* _SHORT EXERCISE_
Using the listing below, select the lines with the word "script" and copy them.

* _DATA TO USE_
------------------------------------------------------------
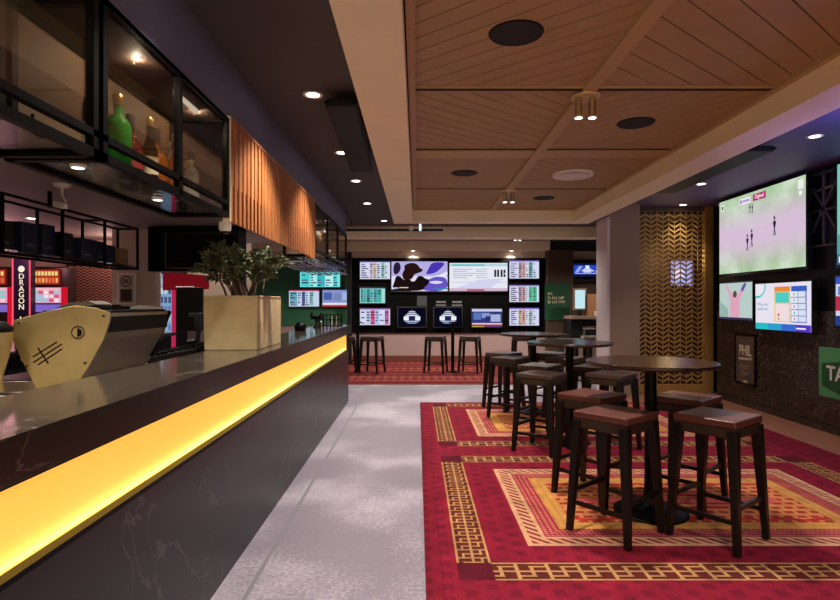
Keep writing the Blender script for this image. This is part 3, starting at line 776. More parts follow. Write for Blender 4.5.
# ================================================================ TABLES + STOOLS
def make_stool(label, seatm):
    t = thing('bar_stool', label, 'stool', (0, 0, .01), 0, 'square bar stools')
    b = MB(); b.box(-.186, .186, -.186, .186, .712, .757, seatm); o = b.build('seat', t, bev=.01, seg=3)
    b = MB(); b.box(-.18, .18, -.18, .18, .652, .711, M['apron']); b.build('apron', t, bev=.006)
    for sx in (-1, 1):
        for sy in (-1, 1):
            b = MB(); b.bar((sx * .2, sy * .2, 0), (sx * .16, sy * .16, .70), .036, .036, M['stoolleg'], .058, .058, up=(0, 1, 0)); b.build('leg', t, bev=.003)
    def at(s1, s2, z): k = .2 - .04 * z / .7; return (s1 * k, s2 * k, z)
    for p, q in ((at(-1, -1, .18), at(1, -1, .18)), (at(-1, 1, .18), at(1, 1, .18)), (at(1, -1, .255), at(1, 1, .255)), (at(-1, -1, .255), at(-1, 1, .255))):
        b = MB(); b.bar(p, q, .018, .026, M['stoolleg']); b.build('stretcher', t)
    return t
def D(a): return math.radians(a)
st1 = make_stool('red-brown leather bar stool at the front round table, standing closest to grey walkway', M['leather'])
st1.location = (1.252, 3.60, .0118); st1.rotation_euler.z = D(-50)
st2 = make_stool('dark brown bar stool', M['leatherdark'])
S = [(st1, 1.85, 3.51, -52, 'red-brown leather bar stool at the front round table, in front of the granite wall posters'),
     (st1, 1.325, 4.32, -48, 'red-brown leather bar stool tucked behind the stool that is closest to the grey walkway'),
     (st1, 1.98, 4.20, -48, 'red-brown leather bar stool behind the front round table pole, on the granite wall side')]
for p, x, y, r, la in S: dup(p, (x, y, .0118), D(r), la)
S2 = [(1.22, 5.58, -38, 'dark brown bar stool in front of the second round table, on the walkway side'), (1.36, 6.32, -38, 'dark brown bar stool behind second round table, on the walkway side'),
      (1.90, 5.58, -44, 'dark brown bar stool in front of the second round table, nearest the column'), (1.94, 6.2, -36, 'dark brown bar stool behind second round table, nearest the column'),
      (1.18, 7.2, -40, 'dark brown bar stool in front of the third round table, on the walkway side'), (1.20, 7.88, -42, 'dark brown bar stool behind the third round table, on the walkway side'),
      (1.87, 7.2, -38, 'dark brown bar stool in front of the third round table, nearest the column'), (1.87, 7.85, -40, 'dark brown bar stool behind the third round table, nearest the column'),
      (-.93, 11.8, -20, 'dark bar stool by the screen wall, in front of the screens at bar end'), (-1.52, 11.65, -25, 'dark bar stool half hidden behind the far corner of the bar'),
      (.39, 11.8, -15, 'dark bar stool by the screen wall below the horse racing screen'), (1.1, 11.8, -18, 'dark bar stool by the screen wall below the white results screen'), (2.2, 11.9, -20, 'dark bar stool by the screen wall below the column of three screens')]
st2.location = (S2[0][0], S2[0][1], .0118); st2.rotation_euler.z = D(S2[0][2]); st2['label'] = S2[0][3]
for x, y, r, la in S2[1:]: dup(st2, (x, y, .0118 if y < 10 else .0098), D(r), la)
def make_table(label, br=.2):
    t = thing('poseur_table', label, 'table', (0, 0, .01), 0, 'round high tables')
    b = MB(); b.lathe([(.39, 0), (.425, .006), (.43, .014), (.43, .028), (.425, .033)], (0, 0, 1.007), M['tabletop'], 56); b.build('table_top', t)
    b = MB(); b.lathe([(.04, .03), (.04, 1.0)], (0, 0, 0), M['black'], 24); b.lathe([(.13, .99), (.13, 1.006)], (0, 0, 0), M['black'], 24); b.build('pole', t)
    b = MB(); b.lathe([(br, 0), (br, .012), (br - .02, .022), (.08, .04), (.055, .07)], (0, 0, 0), M['black'], 48); b.build('base', t)
    return t
tb = make_table('round dark high table at the front with red-brown stools around it', .245); tb.location = (1.61, 3.93, .01)
tb2 = make_table('round dark high table, second in the row on medallion carpet'); tb2.location = (1.57, 5.87, .01)
dup(tb2, (1.53, 7.5, .01), 0, 'round dark high table, third in the row on medallion carpet')
for x, la in ((.745, 'slim black drink post between two dark stools before the screen wall'), (-1.24, 'slim black drink post by the far corner of the bar')):
    t = thing('drink_post', la, 'post', (x, 11.9, .008), 0, 'drink posts')
    b = MB(); b.lathe([(.095, 0), (.095, .012), (.05, .03), (.035, .05), (.035, 1.02)], (0, 0, 0), M['black'], 24); b.build('pole', t)
    b = MB(); b.lathe([(.05, 1.02), (.09, 1.03), (.09, 1.05)], (0, 0, 0), M['black'], 24); b.build('post_top', t)
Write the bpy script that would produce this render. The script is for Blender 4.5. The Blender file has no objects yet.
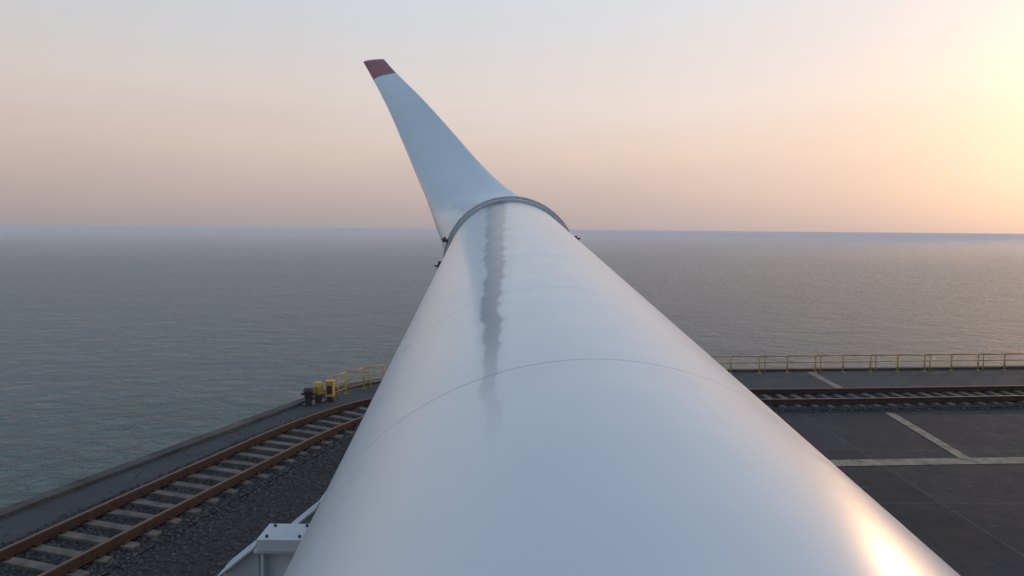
------------------------------------------------------------
* _RESPONSE FOR THIS EXERCISE_
Keep writing the Blender script for this image. This is part 3, starting at line 776. More parts follow. Write for Blender 4.5.
Write the bpy script that would produce this render. The script is for Blender 4.5. The Blender file has no objects yet.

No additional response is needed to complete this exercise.